The tragic shooting of a Hong Kong protestor by the police this morning has sparked an aggressive sell-off of Hong Kong stocks that has dragged regional markets with it.
To be fair, the protests had escalated island-wide over the weekend and had, rather unusually continued into today. With Hong Kong already in recession and tourism in free fall, leisure companies and property companies led the rout lower. Hong Kong is now 2.80% lower on the day with no sign of any recovery in sight as investors fret that the chances of direct action from the mainland are now seriously increasing. I have always been sceptical of that myself, but find myself increasingly doubtful of that view after today. More concerning is that the US may be forced to make some sort of diplomatic response to the escalating situation which could affect the trade talks with China, hence the Asian-wide spillover today.

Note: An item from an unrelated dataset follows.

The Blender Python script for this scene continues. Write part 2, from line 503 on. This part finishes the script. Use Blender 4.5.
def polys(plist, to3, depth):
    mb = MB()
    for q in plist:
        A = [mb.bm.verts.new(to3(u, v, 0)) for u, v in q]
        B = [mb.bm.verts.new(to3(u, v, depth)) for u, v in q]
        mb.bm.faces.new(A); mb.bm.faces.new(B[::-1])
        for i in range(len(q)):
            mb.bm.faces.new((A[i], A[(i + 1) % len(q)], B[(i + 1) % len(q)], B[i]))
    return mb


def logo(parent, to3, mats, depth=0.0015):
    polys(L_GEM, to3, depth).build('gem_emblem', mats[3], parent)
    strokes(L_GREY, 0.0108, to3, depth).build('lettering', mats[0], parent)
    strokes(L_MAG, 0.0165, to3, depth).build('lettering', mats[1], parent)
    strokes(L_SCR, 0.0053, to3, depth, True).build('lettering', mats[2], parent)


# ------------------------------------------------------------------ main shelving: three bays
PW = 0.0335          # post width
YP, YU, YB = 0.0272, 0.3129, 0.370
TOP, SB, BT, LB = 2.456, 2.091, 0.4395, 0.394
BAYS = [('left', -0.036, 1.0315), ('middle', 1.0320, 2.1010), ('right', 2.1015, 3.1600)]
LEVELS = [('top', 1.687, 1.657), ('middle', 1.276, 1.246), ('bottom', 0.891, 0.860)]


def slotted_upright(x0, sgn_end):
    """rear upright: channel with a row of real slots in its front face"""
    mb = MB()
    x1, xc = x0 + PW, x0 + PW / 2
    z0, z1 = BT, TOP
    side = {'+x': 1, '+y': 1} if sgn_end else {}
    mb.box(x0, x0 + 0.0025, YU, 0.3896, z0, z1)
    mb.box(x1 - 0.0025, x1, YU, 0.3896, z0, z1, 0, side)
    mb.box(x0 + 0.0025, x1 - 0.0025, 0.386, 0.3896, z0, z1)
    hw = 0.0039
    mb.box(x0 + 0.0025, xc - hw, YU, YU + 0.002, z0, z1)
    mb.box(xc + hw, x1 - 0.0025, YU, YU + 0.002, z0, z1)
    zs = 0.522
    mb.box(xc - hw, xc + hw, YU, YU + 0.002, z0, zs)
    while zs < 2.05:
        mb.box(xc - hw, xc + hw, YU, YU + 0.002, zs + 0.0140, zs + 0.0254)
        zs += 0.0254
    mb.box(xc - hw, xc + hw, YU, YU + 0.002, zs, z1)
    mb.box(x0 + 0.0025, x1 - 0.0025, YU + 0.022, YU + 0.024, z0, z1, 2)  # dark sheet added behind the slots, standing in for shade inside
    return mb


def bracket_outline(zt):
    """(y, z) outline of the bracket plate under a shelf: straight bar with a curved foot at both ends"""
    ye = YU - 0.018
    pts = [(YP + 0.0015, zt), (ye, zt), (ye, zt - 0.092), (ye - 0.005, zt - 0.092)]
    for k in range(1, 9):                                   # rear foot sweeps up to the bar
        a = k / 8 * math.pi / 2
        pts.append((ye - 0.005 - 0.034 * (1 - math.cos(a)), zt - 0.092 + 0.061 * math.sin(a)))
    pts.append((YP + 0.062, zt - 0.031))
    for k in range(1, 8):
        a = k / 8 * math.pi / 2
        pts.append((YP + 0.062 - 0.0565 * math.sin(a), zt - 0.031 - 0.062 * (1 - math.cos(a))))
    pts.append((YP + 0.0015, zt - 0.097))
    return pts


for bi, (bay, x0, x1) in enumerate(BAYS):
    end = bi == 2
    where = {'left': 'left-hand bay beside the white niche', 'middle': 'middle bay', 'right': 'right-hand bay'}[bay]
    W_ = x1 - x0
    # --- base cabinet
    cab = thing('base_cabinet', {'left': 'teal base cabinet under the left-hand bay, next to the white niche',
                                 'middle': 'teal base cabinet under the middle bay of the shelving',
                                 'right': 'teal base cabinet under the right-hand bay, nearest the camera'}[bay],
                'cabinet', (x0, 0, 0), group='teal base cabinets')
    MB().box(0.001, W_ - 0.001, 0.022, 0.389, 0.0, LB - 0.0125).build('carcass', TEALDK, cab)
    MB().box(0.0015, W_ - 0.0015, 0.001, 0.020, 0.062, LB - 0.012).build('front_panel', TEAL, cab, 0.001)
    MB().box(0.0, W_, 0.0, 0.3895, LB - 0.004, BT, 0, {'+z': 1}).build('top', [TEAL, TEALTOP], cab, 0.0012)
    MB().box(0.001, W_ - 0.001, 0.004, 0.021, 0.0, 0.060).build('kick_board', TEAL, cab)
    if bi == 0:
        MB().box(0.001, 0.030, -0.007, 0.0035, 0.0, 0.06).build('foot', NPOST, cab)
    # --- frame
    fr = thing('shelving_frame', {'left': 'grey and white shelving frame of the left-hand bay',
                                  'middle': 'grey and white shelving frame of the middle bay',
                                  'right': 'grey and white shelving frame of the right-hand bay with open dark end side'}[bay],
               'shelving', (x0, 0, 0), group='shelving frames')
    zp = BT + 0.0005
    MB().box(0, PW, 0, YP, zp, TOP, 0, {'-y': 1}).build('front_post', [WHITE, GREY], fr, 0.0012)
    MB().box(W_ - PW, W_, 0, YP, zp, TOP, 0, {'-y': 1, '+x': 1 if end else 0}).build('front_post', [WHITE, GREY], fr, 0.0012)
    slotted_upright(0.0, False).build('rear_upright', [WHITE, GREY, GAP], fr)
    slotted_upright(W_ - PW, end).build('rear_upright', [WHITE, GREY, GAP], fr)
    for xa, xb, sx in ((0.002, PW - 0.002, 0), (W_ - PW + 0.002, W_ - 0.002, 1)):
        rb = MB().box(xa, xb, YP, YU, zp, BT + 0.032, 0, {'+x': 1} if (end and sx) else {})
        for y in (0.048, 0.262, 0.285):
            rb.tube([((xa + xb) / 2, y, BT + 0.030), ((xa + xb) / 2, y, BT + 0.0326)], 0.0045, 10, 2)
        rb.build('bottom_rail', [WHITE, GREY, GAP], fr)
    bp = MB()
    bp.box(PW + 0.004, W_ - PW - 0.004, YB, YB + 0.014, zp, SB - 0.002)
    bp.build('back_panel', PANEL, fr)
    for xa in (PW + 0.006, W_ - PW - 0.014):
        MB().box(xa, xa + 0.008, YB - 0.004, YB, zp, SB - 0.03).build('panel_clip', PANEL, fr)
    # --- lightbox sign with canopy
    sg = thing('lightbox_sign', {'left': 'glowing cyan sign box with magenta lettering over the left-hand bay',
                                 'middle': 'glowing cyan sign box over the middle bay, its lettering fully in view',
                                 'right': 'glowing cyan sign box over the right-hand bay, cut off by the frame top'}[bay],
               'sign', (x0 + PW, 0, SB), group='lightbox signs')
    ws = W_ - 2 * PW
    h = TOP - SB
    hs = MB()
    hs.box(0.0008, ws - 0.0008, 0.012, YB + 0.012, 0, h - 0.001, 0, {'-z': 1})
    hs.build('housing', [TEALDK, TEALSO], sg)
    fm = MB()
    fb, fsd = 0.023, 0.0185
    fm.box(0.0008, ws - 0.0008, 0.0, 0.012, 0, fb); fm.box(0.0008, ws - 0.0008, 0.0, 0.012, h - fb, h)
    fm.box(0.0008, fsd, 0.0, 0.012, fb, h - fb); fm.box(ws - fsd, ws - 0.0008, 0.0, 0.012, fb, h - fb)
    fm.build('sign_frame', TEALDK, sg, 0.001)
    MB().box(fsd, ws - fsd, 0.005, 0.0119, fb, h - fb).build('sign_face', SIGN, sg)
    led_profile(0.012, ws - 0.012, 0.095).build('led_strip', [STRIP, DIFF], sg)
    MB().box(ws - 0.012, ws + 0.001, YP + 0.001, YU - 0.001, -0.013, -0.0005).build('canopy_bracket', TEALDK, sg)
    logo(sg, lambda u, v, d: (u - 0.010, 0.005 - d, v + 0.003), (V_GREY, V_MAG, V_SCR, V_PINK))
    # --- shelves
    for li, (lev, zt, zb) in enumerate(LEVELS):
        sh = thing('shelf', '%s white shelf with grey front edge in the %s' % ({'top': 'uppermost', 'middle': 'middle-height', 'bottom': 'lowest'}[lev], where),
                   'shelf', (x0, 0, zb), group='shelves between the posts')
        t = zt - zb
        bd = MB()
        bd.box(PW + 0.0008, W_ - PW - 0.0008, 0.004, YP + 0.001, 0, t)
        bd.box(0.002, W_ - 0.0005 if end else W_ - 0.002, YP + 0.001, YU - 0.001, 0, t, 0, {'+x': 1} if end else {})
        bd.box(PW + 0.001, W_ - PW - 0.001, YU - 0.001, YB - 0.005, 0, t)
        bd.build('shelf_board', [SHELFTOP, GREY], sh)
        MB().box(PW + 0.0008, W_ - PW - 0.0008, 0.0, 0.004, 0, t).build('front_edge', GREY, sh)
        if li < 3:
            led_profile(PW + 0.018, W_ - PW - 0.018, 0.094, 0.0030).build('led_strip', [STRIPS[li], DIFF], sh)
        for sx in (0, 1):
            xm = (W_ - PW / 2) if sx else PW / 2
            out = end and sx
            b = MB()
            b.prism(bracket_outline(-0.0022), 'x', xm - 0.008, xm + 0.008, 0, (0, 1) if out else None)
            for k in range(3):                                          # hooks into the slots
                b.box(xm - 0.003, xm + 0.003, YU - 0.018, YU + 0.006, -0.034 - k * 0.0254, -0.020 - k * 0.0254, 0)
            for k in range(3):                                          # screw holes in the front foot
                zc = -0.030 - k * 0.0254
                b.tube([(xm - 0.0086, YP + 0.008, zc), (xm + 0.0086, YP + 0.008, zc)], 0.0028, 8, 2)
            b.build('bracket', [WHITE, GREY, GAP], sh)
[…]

The contagion spilt over into the Mainland where the Shanghai Comp has fallen 1.67%; the CSI 200 has fallen by 1.27% and the A50 by 1.07%. Regional neighbours Japan and South Korea have fared less than expected, with the Nikkei 225 down 0.26%, and the Kospi by 0.34%. China and trade-sensitive Singapore has fared worse though, the Straits Times dropping 1.04%.
The main narrative of the global markets continues to be the US-China trade talks, and these seem to be progressing forward despite the sometimes conflicting rhetoric. It could well be that by tomorrow, the furore has died down somewhat, and the global recovery trade reasserts itself. Much will depend on the US response to the Hong Kong situation.
The offshore Yuan slumped on the opening today as well with USD/CNH jumping 0.40% to 7.0050, some 200 pips. Thereafter, trading has stabilised, with the USD/CNH consolidating its gains and rising slightly to 7.0075. Again, its next move likely rests with the response of the Americans.